A learned “prayer voice”
In her book
More Than An Aspirin, Gay Hubbard writes, “We deal with God in an overly polite manner, as though He were fragile, delicate, and easily offended. We approach God as though He were an elderly, easily-shocked Victorian maiden aunt. In what [Walter] Brueggemann has termed fraudulent piety, we behave as though God were too nice for the raw, powerful, dangerous reality of our human experience” (pg. 279),

Our prayer voice may not involve an audible change in voice tone or volume, like Julia’s did. But in these moments we have a prayer voice just the same. We decide in these moments what thoughts, reactions, and requests are fit for God’s ears—and which would offend his “delicate” sensibilities. 

And yet our holy Scriptures give us permission to bring our honest, unfiltered pain before God. In the lament psalms we are given words to pray our pain. We are given freedom to speak the unspeakable things before God.

Miroslav Volf once wrote in his book Exclusion and Embrace: A Theological Exploration of Identity, Otherness, and Reconciliation, “Rage belongs before God.” So do our doubts, despair, fears, every untamed stage of grief, and those haunting questions that may never have an answer. Lament is how we do this. Lament allows us to bring those thoughts hidden in shame and darkness into the light. Lament is where healing begins.

In the Bible, lament psalms follow a typical pattern that can most simply be summarized as protest, petition, praise. The words of protest tell God what is wrong. The words of petition express what the psalmist would like God to do about it. And the words of praise, far from the smiling “everything is fine” self-denial that often gets prescribed in the face of pain, are a steadying anchor in the character and work of God, even while the pain lingers and those petitions go as-yet unresolved. 

The voice of lament
Our prayers of lament bring us into the good company of Elijah and Job, David and Jeremiah, and even Jesus himself, as well as the countless saints who have lived in the millennia since, who have poured out their hurts before the God who sees, the God who hears, the God who keeps company with the brokenhearted. 

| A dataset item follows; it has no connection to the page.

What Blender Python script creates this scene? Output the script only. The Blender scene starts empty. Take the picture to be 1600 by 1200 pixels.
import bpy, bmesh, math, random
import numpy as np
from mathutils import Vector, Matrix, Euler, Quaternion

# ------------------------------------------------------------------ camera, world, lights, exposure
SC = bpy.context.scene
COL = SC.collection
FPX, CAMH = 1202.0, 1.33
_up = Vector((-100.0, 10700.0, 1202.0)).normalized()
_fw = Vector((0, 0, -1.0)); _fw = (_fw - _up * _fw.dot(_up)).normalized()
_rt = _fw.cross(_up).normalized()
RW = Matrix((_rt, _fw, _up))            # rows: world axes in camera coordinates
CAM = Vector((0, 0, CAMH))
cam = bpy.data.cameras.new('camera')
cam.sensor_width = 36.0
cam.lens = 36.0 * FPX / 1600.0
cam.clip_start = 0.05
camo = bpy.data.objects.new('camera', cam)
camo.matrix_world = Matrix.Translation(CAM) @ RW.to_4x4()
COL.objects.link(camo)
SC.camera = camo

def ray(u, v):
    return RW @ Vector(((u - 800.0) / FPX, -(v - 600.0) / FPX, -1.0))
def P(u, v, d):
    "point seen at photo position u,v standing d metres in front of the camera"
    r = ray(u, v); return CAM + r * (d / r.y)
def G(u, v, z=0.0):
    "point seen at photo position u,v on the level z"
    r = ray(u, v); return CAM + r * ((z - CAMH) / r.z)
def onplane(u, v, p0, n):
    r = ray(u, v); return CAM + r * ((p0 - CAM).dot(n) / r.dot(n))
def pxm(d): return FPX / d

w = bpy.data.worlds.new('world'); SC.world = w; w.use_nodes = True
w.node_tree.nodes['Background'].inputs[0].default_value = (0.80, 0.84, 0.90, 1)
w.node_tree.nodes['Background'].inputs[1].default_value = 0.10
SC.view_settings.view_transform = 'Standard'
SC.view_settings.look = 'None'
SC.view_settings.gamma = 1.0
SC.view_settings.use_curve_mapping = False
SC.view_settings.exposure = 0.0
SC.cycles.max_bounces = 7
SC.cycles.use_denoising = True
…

Though my prayers of lament begin as an expression of my honest hurt, I have found they do not end there. As the unspeakable things are spoken and the thoughts I’d rather not admit exist in my mind are prayed out loud, I find slowly, oh so slowly, something within me begins to shift. As I pray, “where are you, Lord?” I am reminded of his faithful presence with me, even when I can’t feel it. As I pray “how long?” I find moment-by-moment strength to take another breath. As I honestly process grief and anger and disillusionment, I find, not a magical way out of my pain, but a steady way through it. Each lament brings another, sometimes completely imperceptible, piece of my heart closer to healing.

As I unlearn and relearn my “prayer voice,” I find the simple, unfiltered confidence of a child and the freedom of an honesty that requires no façade and no filter. Through the tutor of lament, I’m finding a way to pray in my pain—and find a God who meets me with grace in every faltering word.